Mãe de Lucas, de 23 anos, e de Augusto, de 24, a estilista Sandra se assusta com a possibilidade de os filhos terem interesse em raves.

– Quem começa a dançar à meia-noite e fica dias nesse transe com certeza não é movido a refrigerante. Todas as mães que eu conheço estão aterrorizadas com o que imaginam ser essas festas.

A estudante de psicologia Juana Jung foi à África atrás de uma rave. Juana cruzou o oceano para ouvir trance numa festa que celebrava o eclipse total do Sol, em Chisamba, na Zâmbia, no ano passado, e acabou se apaixonando por um sul-africano. A saudade do namorado a fez retornar ao continente meses depois, onde participou de outras festas e viajou pelo Sul da África. A turnê lhe rendeu uma mudança no modo de pensar e no visual, incrementado por acessórios tribais e dreadlocks.

– Ir a uma rave é melhor do que ficar no clima escuro e esfumaçado das boates, na atmosfera negativa das drogas.

Embora saiba que nas festas há estandes com calças, blusas e saias em preços que vão dos R$ 20 aos R$ 150, a webmaster Gisele Araújo, de 23 anos, não dispensa aquilo que chama de kit rave para festas com mais de 24 horas.

– Na mochila, levo toalha, canga, protetor solar, repelente, papel higiênico, pasta, escova de dentes, uma barraca de camping de três lugares, uma blusa para cada dia e duas peças de baixo, em geral uma saia e uma calça. Também levo frutas, pão de forma, biscoitos, sucos e chocolate.

Cientistas sociais como a antropóloga Tatiana Bacal se debruçam sobre pesquisas dedicadas à geração rave. Autora de uma tese de mestrado sobre DJs, Tatiana vê semelhanças entre o comportamento dos adeptos do trance e a geração hippie.

– Em comum com a filosofia dos anos 60 e 70, temos o movimento de orientalização. A juventude usa os valores orientais para criar e misturar mantras à batida eletrônica.

Figuras fáceis das raves, os crusties, ou nômades, percorrem as festas por todo o continente com suas performances malabaristas e equilibristas. Ao visual, é incorporado o dreadlock dos cabelos, no melhor estilo rastafari, às vezes com detalhes neo-hippies fosforescentes. O tatuador Harebow Lex vê nos crusties traços dos anos 70.

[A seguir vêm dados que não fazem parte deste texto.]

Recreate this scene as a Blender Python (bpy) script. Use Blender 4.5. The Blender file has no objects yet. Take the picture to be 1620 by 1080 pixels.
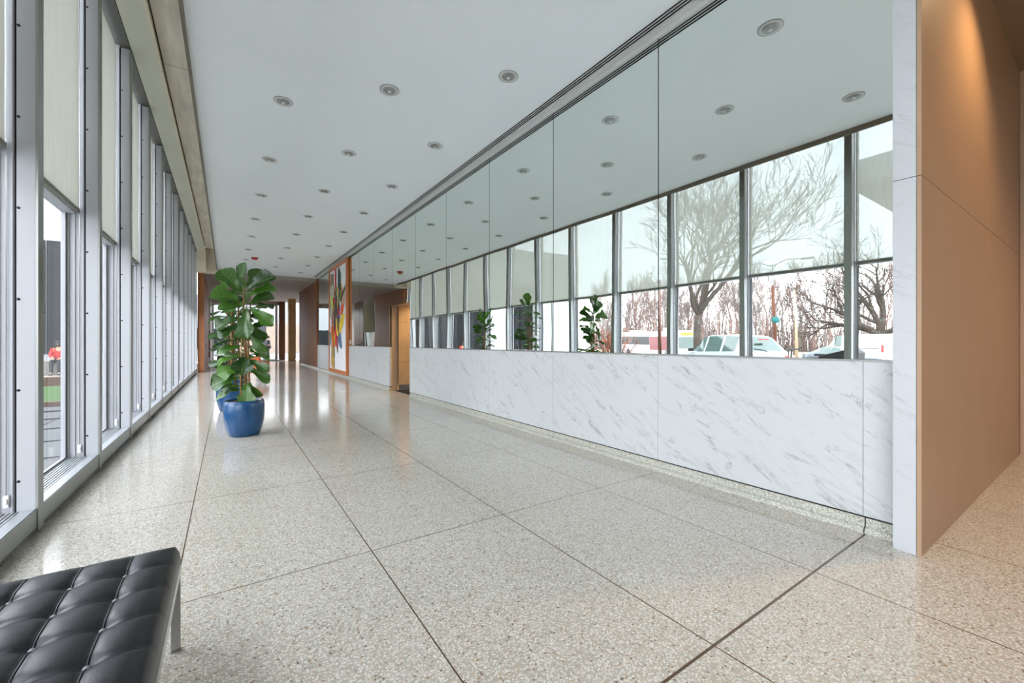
import bpy, bmesh, math, random
from math import sin, cos, pi, radians, sqrt
from mathutils import Vector, Matrix, Quaternion, noise

SC = bpy.context.scene
COL = SC.collection

# ------------------------------------------------------------------ camera
EYE = 1.22
cam_d = bpy.data.cameras.new('camera')
cam_d.sensor_width = 36.0
cam_d.lens = 36.0 * 662.0 / 1620.0
cam_d.shift_y = 0.0008
cam_d.clip_start = 0.02
cam_d.clip_end = 600
cam = bpy.data.objects.new('camera', cam_d)
cam.location = (0, 0, EYE)
cam.rotation_euler = (pi / 2, 0, -0.598)
COL.objects.link(cam)
SC.camera = cam

# ------------------------------------------------------------------ overcast sky, exposure
w = bpy.data.worlds.new('overcast')
SC.world = w
w.use_nodes = True
wn = w.node_tree
wn.nodes.clear()
_o = wn.nodes.new('ShaderNodeOutputWorld')
_b = wn.nodes.new('ShaderNodeBackground')
_t = wn.nodes.new('ShaderNodeTexCoord')
_s = wn.nodes.new('ShaderNodeSeparateXYZ')
_r = wn.nodes.new('ShaderNodeValToRGB')
_r.color_ramp.elements[0].position = 0.0
_r.color_ramp.elements[0].color = (0.955, 0.965, 1.0, 1)
_r.color_ramp.elements[1].position = 0.7
_r.color_ramp.elements[1].color = (0.87, 0.915, 1.0, 1)
_b.inputs['Strength'].default_value = 3.0
wn.links.new(_t.outputs['Generated'], _s.inputs[0])
wn.links.new(_s.outputs['Z'], _r.inputs[0])
wn.links.new(_r.outputs[0], _b.inputs['Color'])
wn.links.new(_b.outputs[0], _o.inputs['Surface'])

SC.view_settings.view_transform = 'Standard'
SC.view_settings.look = 'None'
SC.view_settings.gamma = 1.0
SC.view_settings.use_curve_mapping = False
SC.view_settings.exposure = 1.55
SC.cycles.max_bounces = 14
SC.cycles.diffuse_bounces = 7
SC.cycles.glossy_bounces = 6
SC.cycles.transparent_max_bounces = 24
SC.cycles.sample_clamp_indirect = 8.0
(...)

– Os crusties se isolam da cidade e se apóiam no visual da contracultura. Conheço vários, com seus dreadlocks e malabares.

Um dos mais festejados DJs de trance, Fluorenzo, ou Lourenço Amorim, só vê idéias positivas nas raves. Tanto que leva a família toda para as festas onde trabalha. E comenta:

– As festas celebram a união. A onda não é individualista, ainda que pareça. Muitos dançam sós, mas todos estão ali por um objetivo em comum, curtir música eletrônica.